Find the lines holding the string "picture" in the data, then copy all of them.

>> Begin

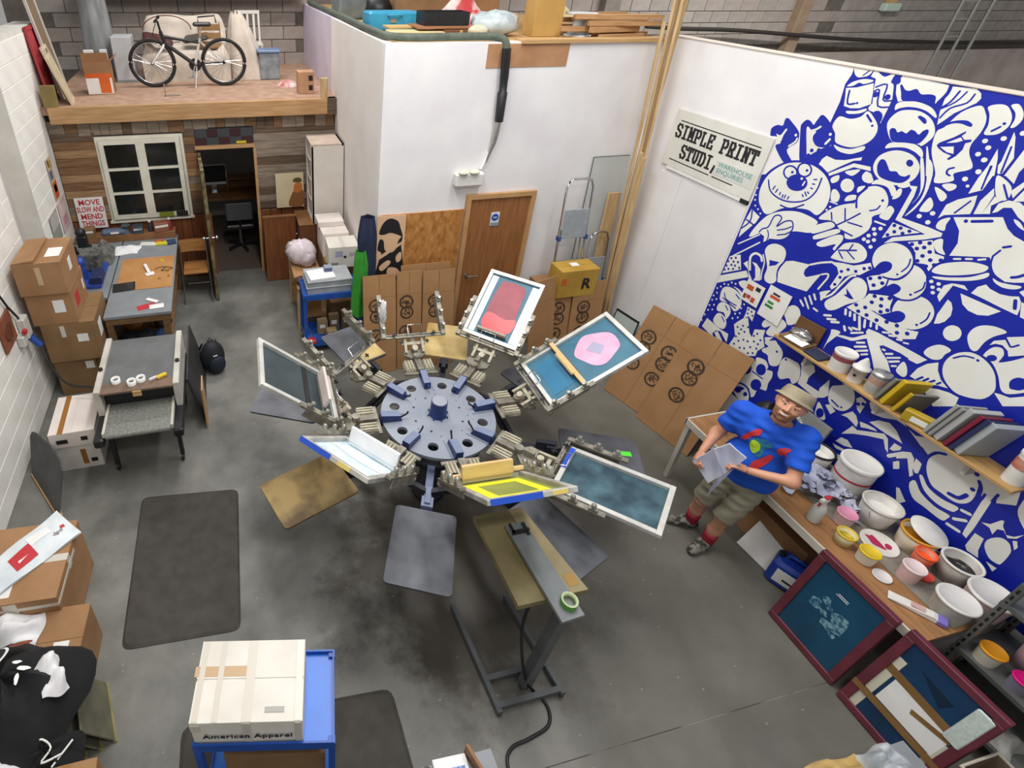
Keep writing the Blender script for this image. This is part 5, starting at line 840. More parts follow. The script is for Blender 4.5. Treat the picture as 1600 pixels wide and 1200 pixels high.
carton('brown box at the very bottom of the picture, left', (-1.23, 1.30, 0), .42, .40, .60, 0, CARD, None, (('t', .05, .0, .05, .40, TAPEB),), seam='y', gap=.004)

# ---------------------------------------------------------------- blue trolley with the white box
tr = thing('blue_trolley', 'blue two-tier steel trolley carrying the white box', 'trolley', (-.065, 1.475, 0), -.195)
TB = mat('trolley_blue', '#1666c8', '#1b70d6', .35, scale=5); TBD = mat('trolley_blue_deep', '#0f4aa5', '#1352b3', .4, scale=5)
for nm, z in (('top_tray', .86), ('lower_tray', .22)):
    o = MB().box(-.36, -.215, z-.02, .36, .215, z).build(nm, TB, tr)
    MB().box(-.37, -.225, z-.05, .37, -.215, z+.03).box(-.37, .215, z-.05, .37, .225, z+.03).box(-.37, -.215, z-.05, -.36, .215, z+.03).box(.36, -.215, z-.05, .37, .215, z+.03).build('tray_lip', TBD, o)
for x in (-.355, .355):
    for y in (-.208, .208):
        MB().box(x-.018, y-.018, .10, x+.018, y+.018, .88).build('post', TBD, tr); MB().cyl((x-.014, y, .05), (x+.014, y, .05), .05, n=14).build('castor', BLACK, tr)
wbx = carton('large white box printed American Apparel on the blue trolley', (-.145, 1.475, .862), .57, .385, .245, -.195, CARDW, None, (('t', -.14, .04, .32, .05, TAPEC), ('t', .0, .0, .05, .38, TAPEW), ('t', -.16, 0, .03, .38, TAPEW), ('t', .26, 0, .035, .38, TAPEW), ('t', -.26, 0, .03, .38, TAPEW), ('t', .14, -.14, .1, .025, mat('faint_stamp', '#aaa9a4', None, .6)), ('f', 0, .12, .04, .235, TAPEW), ('f', -.26, .19, .05, .06, TAPEW), ('f', .26, .12, .03, .235, TAPEW)), seam='x', gap=.012)
text('American Apparel', .058, INK, wbx, (0, -.199, .10), (PI/2, 0, 0), bold=.0012, spacing=1.08)
carton('brown box on the lower tier of the blue trolley', (-.03, 1.47, .222), .56, .36, .40, -.195, CARDD, None, (), seam='x')
# foreground table edge things at the bottom of the picture
fs = thing('side_shelf', 'low grey shelf at the bottom edge of the picture', 'shelf', (.78, .86, 0))
MB().box(-.30, -.25, .80, .28, .14, .83).build('shelf_top', mat('grey_laminate', '#7e8388'), fs)
for x in (-.27, .25):
    for y in (-.22, .11): MB().box(x-.015, y-.015, 0, x+.015, y+.015, .80).build('leg', STEEL, fs)
cal = thing('calculator', 'white calculator with blue keys at the bottom edge', 'calculator', (.82, .93, .832), -.05)
MB().rbox(-.09, -.08, 0, .09, .08, .02, .004).build('body', PAPER, cal)
KEY = mat('calculator_blue', '#5b7fc4', None, .5)
for i in range(5):
    for j in range(4): MB().box(-.05+i*.025, -.06+j*.024, .02, -.03+i*.025, -.042+j*.024, .025).build('key', KEY, cal)
t = thing('paint_bottle', 'steel topped bottle at the bottom edge of the picture', 'bottle', (.60, .95, .832)); MB().lathe([(.035, 0), (.035, .08), (.025, .10)], 16).build('body', STEEL, t); MB().lathe([(.027, .10), (.03, .11), (.02, .125), (0, .128)], 16).build('cap', CHROME, t)
t = thing('black_bottle', 'small black capped bottle beside the calculator', 'bottle', (.68, .95, .832)); MB().lathe([(.022, 0), (.022, .06)], 12).build('body', PAPER, t); MB().lathe([(.024, .06), (.024, .10)], 12).build('cap', BLACK, t)
o = MB().box(-.008, -.08, 0, .008, .1, .09).build('wooden_block', SHELFB); o.location = (.95, .92, .832); o.rotation_euler.z = .3; tag(o, 'brown wooden block right of the calculator', 'block')
# ================================================================== back of the room
def stamp(parent, cx, cz, r, y, seed, m):
    """round block-printed emblem: a broken ring of short strokes round a few centre strokes"""
    q = random.Random(seed); mb = MB()
    for k in range(24):
        a = 2*PI*k/24; w = r*q.uniform(.09, .13)
        mb.box(-w, -.0004, -r*.13, w, .0004, r*.13, Matrix.Translation((cx+r*.88*math.cos(a), y, cz+r*.88*math.sin(a))) @ Matrix.Rotation(-a+PI/2, 4, 'Y'))
    for k in range(16):
        a = q.uniform(0, 6.28); rr = r*q.uniform(.05, .62); w = r*q.uniform(.10, .26)
        mb.box(-w, -.0004-.00002*k, -r*.055, w, .0004, r*.055, Matrix.Translation((cx+rr*math.cos(a), y, cz+rr*math.sin(a))) @ Matrix.Rotation(q.uniform(0, 3.1), 4, 'Y'))
    return mb.build('printed_emblem', m, parent)
CARDF = mat('flat_cardboard', '#99724a', '#a67e55', .8, scale=3)
PRINTB = mat('faded_black_print', '#3b2f22', None, .7)
def flatbox(label, loc, w, h, lean, rz, seed, nfold=2, em=1, group='flattened boxes', slot=True, th=.014):
    """flattened carton leaning back by 'lean' about its lower edge"""
    t = thing('flattened_box', label, 'cardboard', loc, rz, group); t.rotation_euler = (-lean, 0, rz)
    z0 = th*math.sin(abs(lean))+.001
    MB().box(-w/2, 0, z0, w/2, th, h).build('sheet', CARDF, t)
    q = MB()
    for k in range(1, nfold): x = -w/2+w*k/nfold; q.box(x-.002, -.0008, z0, x+.002, 0, h)
    q.box(-w/2, -.0008, h*.78-.0015, w/2, 0, h*.78+.0015); q.build('crease', mat('card_crease', '#7d5833', None, .8), t)
    if slot: MB().box(-.002, -.001, h*.86, .002, 0, h).build('slot', PRINTB, t)
    for k in range(em):
        ex = -w/2+w*(k+.5)/max(em, 1)-(.0 if em > 1 else w*.12); rr = min(w/em*.36, .088)
        stamp(t, ex, h*.70-.04*(k % 2), rr, -.001, seed+k, PRINTB); stamp(t, ex+.006, h*.70-.04*(k % 2)-rr*1.55, rr*.95, -.0012, seed+k+20, PRINTB)
        stamp(t, ex-.01, h*.40-.04*(k % 2), rr*.95, -.001, seed+k+40, PRINTB)
    return t
flatbox('leftmost flattened box of the row left of the brown door', (1.63, 5.02, 0), .40, 1.27, .22, 0, 1)
flatbox('middle flattened box of the row left of the brown door', (2.00, 5.04, 0), .31, 1.28, .20, 0, 2)
flatbox('flattened box nearest the brown door on its left', (2.36, 5.02, 0), .40, 1.27, .19, 0, 3)
flatbox('flattened box standing behind the row left of the door', (2.22, 5.14, 0), .62, 1.32, .16, 0, 4, 2, 0, slot=False)
flatbox('plain flattened box leaning behind the red screen', (3.55, 4.58, 0), .42, 1.26, .20, .30, 5, 1, 0, slot=False)
flatbox('narrow flattened box right of the brown door', (3.83, 4.72, 0), .26, 1.12, .18, -.02, 6, 1, 1)
flatbox('flattened box beside the leaning planks with a printed emblem', (4.17, 4.70, 0), .42, 1.12, .16, -.03, 7, 2, 1)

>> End

- Task response:
Keep writing the Blender script for this image. This is part 5, starting at line 840. More parts follow. The script is for Blender 4.5. Treat the picture as 1600 pixels wide and 1200 pixels high.
carton('brown box at the very bottom of the picture, left', (-1.23, 1.30, 0), .42, .40, .60, 0, CARD, None, (('t', .05, .0, .05, .40, TAPEB),), seam='y', gap=.004)
# foreground table edge things at the bottom of the picture
fs = thing('side_shelf', 'low grey shelf at the bottom edge of the picture', 'shelf', (.78, .86, 0))
t = thing('paint_bottle', 'steel topped bottle at the bottom edge of the picture', 'bottle', (.60, .95, .832)); MB().lathe([(.035, 0), (.035, .08), (.025, .10)], 16).build('body', STEEL, t); MB().lathe([(.027, .10), (.03, .11), (.02, .125), (0, .128)], 16).build('cap', CHROME, t)